Murat Bozok

Murat Bozok

bozokmurat@gmail.com

Tüm Yazıları

Sadece uçaklarda israf edilen yiyeceklerin, her yıl açlıktan ölen 12 milyon kişiyi kurtarmaya yeteceği bir dünyada yaşıyoruz

İNSANLIĞIN BİTTİĞİ NOKTA

Dünya, uzun zamandır acı çekiyor. Artık çığlıklarına kayıtsız kalmak mümkün değil. Her yıl 12 milyon insan, yetersiz beslenmeden dolayı hayatını kaybediyor. Bir çırpıda, farklı coğrafyalardaki 12 milyon kişinin ölmesi belki yüreklerimizi sızlatmaya yetmeyebilir. Ancak 12 milyon rakamının Ege Bölgesi’nin toplam nüfusundan daha fazla olduğunu düşünürsek ve her yıl bir Ege Bölgesi’nin bu dünyadan sadece toplumsal bencilliğimizin neticesinde öldüğünü idrak edebilirsek, durumun vahametini daha net biçimde kavrayabiliriz.
Rakamlar, hem Türkiye’nin özelinde hem de tüm dünyada vahameti gözler önüne seriyor. Üç yanı denizle çevrili ve her taşından su çıkan ülkemizin 2030 yılında çok ciddi su sıkıntısı çekeceğini sanırım duymayan kalmamıştır. 2050’deyse su, dünyanın bir numaralı sorunu olacak.
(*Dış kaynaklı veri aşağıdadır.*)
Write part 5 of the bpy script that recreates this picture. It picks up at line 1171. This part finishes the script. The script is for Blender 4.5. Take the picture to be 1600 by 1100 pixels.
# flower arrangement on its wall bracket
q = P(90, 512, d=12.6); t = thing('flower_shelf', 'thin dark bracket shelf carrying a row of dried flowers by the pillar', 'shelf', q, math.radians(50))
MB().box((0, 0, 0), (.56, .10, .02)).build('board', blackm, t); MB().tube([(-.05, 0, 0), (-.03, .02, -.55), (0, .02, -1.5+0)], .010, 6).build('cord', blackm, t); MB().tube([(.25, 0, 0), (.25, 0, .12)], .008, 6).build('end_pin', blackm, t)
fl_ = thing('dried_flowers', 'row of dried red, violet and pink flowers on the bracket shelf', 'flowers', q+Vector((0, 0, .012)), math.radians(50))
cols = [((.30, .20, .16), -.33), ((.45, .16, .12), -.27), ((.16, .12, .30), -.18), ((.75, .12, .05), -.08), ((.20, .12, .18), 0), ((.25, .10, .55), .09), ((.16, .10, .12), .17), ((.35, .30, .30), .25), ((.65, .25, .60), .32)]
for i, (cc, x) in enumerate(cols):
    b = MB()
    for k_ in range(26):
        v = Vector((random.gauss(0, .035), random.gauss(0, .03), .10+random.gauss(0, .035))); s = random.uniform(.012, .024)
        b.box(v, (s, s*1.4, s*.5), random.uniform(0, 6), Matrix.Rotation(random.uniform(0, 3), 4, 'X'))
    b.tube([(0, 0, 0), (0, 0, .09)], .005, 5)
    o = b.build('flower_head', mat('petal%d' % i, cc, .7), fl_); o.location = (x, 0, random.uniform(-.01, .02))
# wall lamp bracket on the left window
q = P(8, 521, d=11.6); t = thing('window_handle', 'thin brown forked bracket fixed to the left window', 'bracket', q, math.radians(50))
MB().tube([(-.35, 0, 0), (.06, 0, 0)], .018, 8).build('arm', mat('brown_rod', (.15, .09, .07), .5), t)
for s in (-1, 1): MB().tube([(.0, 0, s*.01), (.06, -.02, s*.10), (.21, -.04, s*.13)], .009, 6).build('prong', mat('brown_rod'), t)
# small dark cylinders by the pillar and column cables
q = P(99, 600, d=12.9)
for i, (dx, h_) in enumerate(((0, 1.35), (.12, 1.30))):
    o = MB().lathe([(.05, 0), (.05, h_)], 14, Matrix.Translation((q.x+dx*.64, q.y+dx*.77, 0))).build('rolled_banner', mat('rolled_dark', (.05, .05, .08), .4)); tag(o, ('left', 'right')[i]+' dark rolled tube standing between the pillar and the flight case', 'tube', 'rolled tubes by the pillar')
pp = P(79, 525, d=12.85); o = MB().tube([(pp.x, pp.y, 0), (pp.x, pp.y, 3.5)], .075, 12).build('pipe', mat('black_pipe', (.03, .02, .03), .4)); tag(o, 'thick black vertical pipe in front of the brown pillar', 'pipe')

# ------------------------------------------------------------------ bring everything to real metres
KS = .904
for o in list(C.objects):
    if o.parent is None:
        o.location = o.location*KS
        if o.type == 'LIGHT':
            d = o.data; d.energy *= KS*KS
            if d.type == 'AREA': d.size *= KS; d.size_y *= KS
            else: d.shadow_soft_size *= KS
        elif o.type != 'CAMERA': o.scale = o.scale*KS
Sanırım sağlığımız gibi bize lütfedilen doğanın kıymetini de kaybetmeden anlayabilmemiz mümkün değil.

Doğayı örnek alalım
Tüketim alışkanlıklarımız Çinlileri de geleneklerinden edeceğe benziyor. Bildiğiniz gibi, özellikle Uzakdoğu’da yemek yemek için ‘chopstick’ denilen tahta çubuklar kullanılır. Geçen yıl yapılan hesaplamalara göre, nüfusu 1.4 milyar kişi olan Çin’de 80 milyar çift tahta çubuk kullanılmış. Her yetişkin ağaçtan 4 bin çift tahta çubuk üretildiğini düşünürsek, geçen yıl 20 milyon ağacın sadece bu uğurda kesildiğini anlarız. Bu işin sürdürülebilir olmadığı çok açık. Çinliler için de çatal-bıçak kullanımı kaçınılmaz görünüyor.
Yıllık gıda atığının toplamıysa, 1.3 milyar ton. Bunun çok minimal bir bölümünün kurtarılması bile, ölümleri bitirmeye yetecek. Sadece havayolu taşımacılığındaki atığın sona ermesi de yeterli olur... Suçlu aramak yerine, aynaya dönüp kendimizi sorgulamanın zamanı geldi. Bu bağlamda, atık yönetiminde doğayı örnek almamız gerektiğini düşünüyorum. Doğa hiçbir şeyi israf etmiyor. Kapalı ve sürekli döngü içinde biten her şey, yeni bir oluşumun başlangıcı oluyor.
Eskiden gelecek kuşakların açlık ve susuzluk çekeceğine dair şehir efsaneleri dolaşırdı. İlk kez, çok yakın gelecekte, şu anda hayatta olan kuşağın bir felaketle karşı karşıya kalacağı yüzümüze vuruluyor. Atığı ve israfı durdurmak, ne ülkelerin ne de büyük şirketlerin tek başına yapabileceği bir iş. Hepimiz bencilliğimizi kenara bırakıp, kendi geleceğimiz adına dikkatli davranmak ve aklımızı başımıza almak zorundayız.